Este es mi espacio, mi pequeña parcela de libertad, mi válvula de escape, mi cofre de sentimientos, mi retiro, mi confesionario, el escondite de mis rebeliones, el escaparate de mi alma.

viernes, 18 de agosto de 2017

El afilador



Siempre escuché decir a mi suegra que oír pasar al afilador no traía nada bueno, que suele ser el anuncio de un mal presagio. Y desde entonces esa musiquilla del chiflo, que forma parte de mis recuerdos más ancestrales, me produce un inevitable desasosiego. Lo he escuchado mientras desayunaba, al tiempo que las noticias de la mañana son hoy monotemáticas: el detestable atentado de Barcelona y su segundo capítulo en Cambrills.
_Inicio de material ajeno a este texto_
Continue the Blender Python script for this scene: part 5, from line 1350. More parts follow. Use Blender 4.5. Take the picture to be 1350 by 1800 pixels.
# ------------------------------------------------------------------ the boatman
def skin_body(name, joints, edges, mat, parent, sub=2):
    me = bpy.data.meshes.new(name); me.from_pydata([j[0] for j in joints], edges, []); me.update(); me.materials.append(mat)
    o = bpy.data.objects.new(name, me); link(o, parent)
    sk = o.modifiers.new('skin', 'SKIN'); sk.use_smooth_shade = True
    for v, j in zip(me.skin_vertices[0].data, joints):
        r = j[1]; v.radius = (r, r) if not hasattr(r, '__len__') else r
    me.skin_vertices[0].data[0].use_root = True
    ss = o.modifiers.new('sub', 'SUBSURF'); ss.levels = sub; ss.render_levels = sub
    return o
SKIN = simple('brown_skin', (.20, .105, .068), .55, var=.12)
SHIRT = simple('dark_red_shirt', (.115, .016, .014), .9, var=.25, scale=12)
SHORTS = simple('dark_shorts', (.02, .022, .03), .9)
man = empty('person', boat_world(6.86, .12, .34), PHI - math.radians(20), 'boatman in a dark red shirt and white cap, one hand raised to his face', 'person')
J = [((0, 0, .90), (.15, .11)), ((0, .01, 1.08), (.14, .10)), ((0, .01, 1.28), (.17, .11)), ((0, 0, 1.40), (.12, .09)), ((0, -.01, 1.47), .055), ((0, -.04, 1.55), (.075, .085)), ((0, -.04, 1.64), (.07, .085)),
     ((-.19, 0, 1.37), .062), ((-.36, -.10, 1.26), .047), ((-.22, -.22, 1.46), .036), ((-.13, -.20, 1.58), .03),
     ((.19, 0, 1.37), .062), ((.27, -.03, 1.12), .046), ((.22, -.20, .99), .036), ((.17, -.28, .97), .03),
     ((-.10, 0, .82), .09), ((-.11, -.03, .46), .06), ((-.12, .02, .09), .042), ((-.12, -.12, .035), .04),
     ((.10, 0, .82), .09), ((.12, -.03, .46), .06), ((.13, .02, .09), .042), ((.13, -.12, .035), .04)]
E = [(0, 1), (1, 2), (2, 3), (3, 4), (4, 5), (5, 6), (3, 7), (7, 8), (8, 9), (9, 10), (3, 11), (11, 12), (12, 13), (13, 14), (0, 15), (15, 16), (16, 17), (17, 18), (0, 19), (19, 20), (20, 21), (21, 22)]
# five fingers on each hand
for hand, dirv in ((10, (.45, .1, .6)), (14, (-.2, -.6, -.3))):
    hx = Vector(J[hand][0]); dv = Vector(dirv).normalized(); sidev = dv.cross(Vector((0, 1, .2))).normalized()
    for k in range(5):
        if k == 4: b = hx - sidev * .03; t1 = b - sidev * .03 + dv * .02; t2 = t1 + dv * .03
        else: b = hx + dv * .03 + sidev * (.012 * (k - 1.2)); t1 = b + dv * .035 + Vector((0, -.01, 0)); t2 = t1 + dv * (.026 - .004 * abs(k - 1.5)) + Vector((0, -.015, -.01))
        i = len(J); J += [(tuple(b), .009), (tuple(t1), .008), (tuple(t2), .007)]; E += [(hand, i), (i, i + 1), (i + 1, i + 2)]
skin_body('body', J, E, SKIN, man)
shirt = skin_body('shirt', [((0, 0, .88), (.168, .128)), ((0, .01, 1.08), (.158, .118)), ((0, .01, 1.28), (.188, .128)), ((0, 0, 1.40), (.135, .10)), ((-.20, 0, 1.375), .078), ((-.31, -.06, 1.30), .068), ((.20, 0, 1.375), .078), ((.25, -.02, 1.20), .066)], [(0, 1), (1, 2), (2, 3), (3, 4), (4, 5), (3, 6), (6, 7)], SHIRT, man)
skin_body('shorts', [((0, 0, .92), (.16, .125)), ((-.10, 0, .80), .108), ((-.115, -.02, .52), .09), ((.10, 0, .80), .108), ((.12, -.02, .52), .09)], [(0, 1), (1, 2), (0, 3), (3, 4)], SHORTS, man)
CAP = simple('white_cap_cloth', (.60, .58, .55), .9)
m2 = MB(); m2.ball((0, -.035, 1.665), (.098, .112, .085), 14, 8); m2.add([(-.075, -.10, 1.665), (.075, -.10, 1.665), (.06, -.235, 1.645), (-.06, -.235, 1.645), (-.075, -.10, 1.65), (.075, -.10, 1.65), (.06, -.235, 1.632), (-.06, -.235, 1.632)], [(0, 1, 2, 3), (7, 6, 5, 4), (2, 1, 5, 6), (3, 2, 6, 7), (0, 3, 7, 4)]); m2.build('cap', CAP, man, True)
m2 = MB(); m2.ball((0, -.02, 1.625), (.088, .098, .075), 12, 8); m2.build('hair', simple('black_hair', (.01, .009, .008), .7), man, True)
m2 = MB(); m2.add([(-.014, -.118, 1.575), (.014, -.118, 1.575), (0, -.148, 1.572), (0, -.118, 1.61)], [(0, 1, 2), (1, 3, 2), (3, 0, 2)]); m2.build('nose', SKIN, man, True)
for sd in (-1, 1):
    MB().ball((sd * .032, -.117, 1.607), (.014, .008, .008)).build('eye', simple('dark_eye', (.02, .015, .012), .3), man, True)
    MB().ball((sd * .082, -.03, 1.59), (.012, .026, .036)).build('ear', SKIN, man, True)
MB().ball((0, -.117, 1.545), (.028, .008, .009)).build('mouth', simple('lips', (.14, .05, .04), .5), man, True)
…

Este afilador va con un día de retraso, o puede que esté augurando otro desastre inmediato. Me pregunto si se puede vivir dignamente de este antiguo oficio. Los afiladores de mi niñez iban en bicicleta y en ella montaban la muela, la piedra que hacían dar vueltas pedaleando a piñón fijo, de espaldas al manillar, provocando un agudo chirrido y un espectáculo de chispas. Hoy en día, los afiladores pululan por las calles en una furgoneta, y anuncian su presencia con altavoces; pero la melodía, que se cuela inmisericorde en cada pliegue de mis reminiscencias infantiles, sigue siendo la misma. “Se afilan hachas, cuchillos, machetes, navajas y todo tipo de herramientas que tenga en mal estado”, vocea el afilador. Ojalá el mensaje pudiera trocarse por: “Se afilan conciencias, corazones, sensibilidades, sentimientos y toda clase de valores que tenga en mal estado”. Habría que solicitar cita previa para evitar aglomeraciones.